“デレクションの面白さ” と “母の昔からの夢”
彼女は、明治学院大学に通う4年生。
両親が2人ともベトナム人で、幼少期から様々な苦労を経験してきた。
その経験から、「自分の本心ややりたい事を表に出さず生きる」というスタンスが身についてしまったという。
そんな井口氏とファッションとの運命的な出会いは2019年。
大学の友人と立ち上げた慈善団体MGCで企画したファッションショーの、総監督という大役を任された時から、彼女の“Director”としての時間が動き出した。

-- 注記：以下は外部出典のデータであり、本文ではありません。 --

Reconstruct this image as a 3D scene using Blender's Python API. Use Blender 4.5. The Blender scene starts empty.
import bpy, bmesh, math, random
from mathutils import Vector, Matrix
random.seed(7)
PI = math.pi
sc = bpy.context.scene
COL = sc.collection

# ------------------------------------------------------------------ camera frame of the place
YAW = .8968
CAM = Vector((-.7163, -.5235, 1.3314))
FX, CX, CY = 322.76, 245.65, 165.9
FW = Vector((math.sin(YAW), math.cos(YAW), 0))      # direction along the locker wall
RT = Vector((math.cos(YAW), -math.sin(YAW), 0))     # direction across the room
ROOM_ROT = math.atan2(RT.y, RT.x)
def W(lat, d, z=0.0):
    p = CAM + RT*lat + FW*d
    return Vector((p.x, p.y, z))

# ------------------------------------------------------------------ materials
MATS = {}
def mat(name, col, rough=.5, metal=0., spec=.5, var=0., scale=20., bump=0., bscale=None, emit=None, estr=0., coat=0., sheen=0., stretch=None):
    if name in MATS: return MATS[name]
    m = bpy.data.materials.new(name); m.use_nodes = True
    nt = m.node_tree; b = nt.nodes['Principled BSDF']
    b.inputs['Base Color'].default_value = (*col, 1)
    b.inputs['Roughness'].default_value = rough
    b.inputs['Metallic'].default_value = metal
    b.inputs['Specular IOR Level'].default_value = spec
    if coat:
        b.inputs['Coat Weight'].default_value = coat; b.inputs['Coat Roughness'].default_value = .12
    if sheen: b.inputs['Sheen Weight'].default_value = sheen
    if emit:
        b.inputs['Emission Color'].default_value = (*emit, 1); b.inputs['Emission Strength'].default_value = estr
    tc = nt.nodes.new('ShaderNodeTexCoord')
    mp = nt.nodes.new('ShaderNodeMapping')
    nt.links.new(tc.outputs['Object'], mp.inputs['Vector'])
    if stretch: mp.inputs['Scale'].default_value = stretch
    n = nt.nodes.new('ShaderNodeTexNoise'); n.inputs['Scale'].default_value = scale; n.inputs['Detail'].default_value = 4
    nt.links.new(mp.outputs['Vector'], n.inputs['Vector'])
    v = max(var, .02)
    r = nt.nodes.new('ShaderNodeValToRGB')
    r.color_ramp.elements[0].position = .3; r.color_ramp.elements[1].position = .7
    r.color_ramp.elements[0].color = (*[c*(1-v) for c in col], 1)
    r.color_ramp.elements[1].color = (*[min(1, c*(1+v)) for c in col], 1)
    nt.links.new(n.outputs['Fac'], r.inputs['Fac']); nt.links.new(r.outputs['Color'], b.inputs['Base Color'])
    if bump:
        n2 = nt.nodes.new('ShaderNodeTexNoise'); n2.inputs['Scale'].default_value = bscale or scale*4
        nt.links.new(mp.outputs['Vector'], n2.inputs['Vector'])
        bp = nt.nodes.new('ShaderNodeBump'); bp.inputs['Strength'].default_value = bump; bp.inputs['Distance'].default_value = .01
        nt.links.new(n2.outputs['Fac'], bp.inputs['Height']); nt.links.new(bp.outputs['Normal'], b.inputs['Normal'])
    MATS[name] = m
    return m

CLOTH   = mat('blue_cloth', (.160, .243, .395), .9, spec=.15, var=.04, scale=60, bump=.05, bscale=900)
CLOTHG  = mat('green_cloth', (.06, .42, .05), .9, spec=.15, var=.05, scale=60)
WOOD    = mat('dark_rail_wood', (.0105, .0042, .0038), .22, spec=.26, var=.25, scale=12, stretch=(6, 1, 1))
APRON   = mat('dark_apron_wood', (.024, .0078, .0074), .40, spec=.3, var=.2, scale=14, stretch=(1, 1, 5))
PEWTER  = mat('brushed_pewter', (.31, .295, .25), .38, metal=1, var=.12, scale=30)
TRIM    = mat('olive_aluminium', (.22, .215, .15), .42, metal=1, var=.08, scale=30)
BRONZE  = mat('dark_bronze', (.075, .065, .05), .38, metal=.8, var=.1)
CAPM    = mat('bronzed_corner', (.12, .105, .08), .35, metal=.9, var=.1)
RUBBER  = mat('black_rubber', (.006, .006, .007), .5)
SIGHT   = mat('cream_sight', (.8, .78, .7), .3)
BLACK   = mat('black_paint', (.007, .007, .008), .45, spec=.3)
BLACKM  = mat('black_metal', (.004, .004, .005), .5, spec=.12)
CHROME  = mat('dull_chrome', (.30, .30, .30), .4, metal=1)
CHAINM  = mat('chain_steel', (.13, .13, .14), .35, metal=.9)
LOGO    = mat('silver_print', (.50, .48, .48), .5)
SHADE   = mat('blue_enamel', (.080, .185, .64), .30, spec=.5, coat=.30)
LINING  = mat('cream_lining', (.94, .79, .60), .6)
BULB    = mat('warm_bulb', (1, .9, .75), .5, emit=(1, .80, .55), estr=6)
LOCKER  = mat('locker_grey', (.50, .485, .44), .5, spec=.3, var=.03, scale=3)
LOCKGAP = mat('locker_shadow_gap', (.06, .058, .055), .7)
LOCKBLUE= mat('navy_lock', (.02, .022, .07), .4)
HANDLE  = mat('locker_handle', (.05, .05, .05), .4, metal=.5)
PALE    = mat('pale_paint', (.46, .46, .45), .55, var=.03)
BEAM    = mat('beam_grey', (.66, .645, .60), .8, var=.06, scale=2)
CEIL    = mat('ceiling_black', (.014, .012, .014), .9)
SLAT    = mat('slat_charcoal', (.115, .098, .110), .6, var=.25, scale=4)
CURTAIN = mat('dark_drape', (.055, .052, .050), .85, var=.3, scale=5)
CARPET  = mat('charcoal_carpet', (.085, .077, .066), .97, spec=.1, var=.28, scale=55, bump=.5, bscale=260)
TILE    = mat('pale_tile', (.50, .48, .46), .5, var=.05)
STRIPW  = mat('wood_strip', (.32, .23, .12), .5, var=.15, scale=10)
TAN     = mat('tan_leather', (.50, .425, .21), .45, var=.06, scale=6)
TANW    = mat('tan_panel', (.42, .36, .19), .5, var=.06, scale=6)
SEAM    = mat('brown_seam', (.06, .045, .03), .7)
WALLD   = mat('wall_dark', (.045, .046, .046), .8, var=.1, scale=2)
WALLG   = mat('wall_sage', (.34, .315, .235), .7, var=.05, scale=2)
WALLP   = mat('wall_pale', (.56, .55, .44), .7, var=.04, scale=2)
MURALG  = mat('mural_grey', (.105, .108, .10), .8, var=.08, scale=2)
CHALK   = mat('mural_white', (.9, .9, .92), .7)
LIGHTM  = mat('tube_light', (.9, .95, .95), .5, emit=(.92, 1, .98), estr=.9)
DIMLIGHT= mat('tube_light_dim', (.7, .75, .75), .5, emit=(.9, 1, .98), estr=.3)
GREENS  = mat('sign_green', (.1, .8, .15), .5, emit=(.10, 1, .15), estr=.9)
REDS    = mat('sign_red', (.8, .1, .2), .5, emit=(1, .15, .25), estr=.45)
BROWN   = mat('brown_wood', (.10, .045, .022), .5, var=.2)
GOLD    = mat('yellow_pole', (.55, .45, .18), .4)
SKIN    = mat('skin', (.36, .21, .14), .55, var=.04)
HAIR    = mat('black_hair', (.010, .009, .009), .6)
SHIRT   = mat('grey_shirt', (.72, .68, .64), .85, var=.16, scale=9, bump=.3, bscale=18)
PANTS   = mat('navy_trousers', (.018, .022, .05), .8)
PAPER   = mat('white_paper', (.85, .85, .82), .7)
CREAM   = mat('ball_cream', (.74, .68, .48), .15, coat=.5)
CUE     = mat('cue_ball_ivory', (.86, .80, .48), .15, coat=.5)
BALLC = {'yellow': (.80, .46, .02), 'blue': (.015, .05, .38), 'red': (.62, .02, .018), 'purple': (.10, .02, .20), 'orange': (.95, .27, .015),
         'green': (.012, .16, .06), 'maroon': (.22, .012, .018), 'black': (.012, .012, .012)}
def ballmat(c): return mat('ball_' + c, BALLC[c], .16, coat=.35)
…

井口氏はショーの舞台構成、洋服、モデル、ヘアメイク、会場装飾など全てを取りまとめ、見事そのファッションショーは大成功をおさめた。「自分が裏方になって、洋服を着たモデルさんを通して人々に魅力を伝えるという面白さにその時気づいたんです」と語る彼女。
運営や何かを立ち上げるという事に、ワクワクや達成感を実感し、生まれて初めて「自分が何がやりたかったのか」をはっきり自覚できたという。
そして母の昔からの夢が、「自分のアパレルブランドを持つ」ということ。
「母が実現できなかったこの夢を、自分が代わりに実現して、今まで必死に育ててくれた恩返しをしたいと思うようになりました」
「デレクションの面白さ」と「母の夢の実現」、この2つがDirector井口氏が誕生する原動力になったのだ。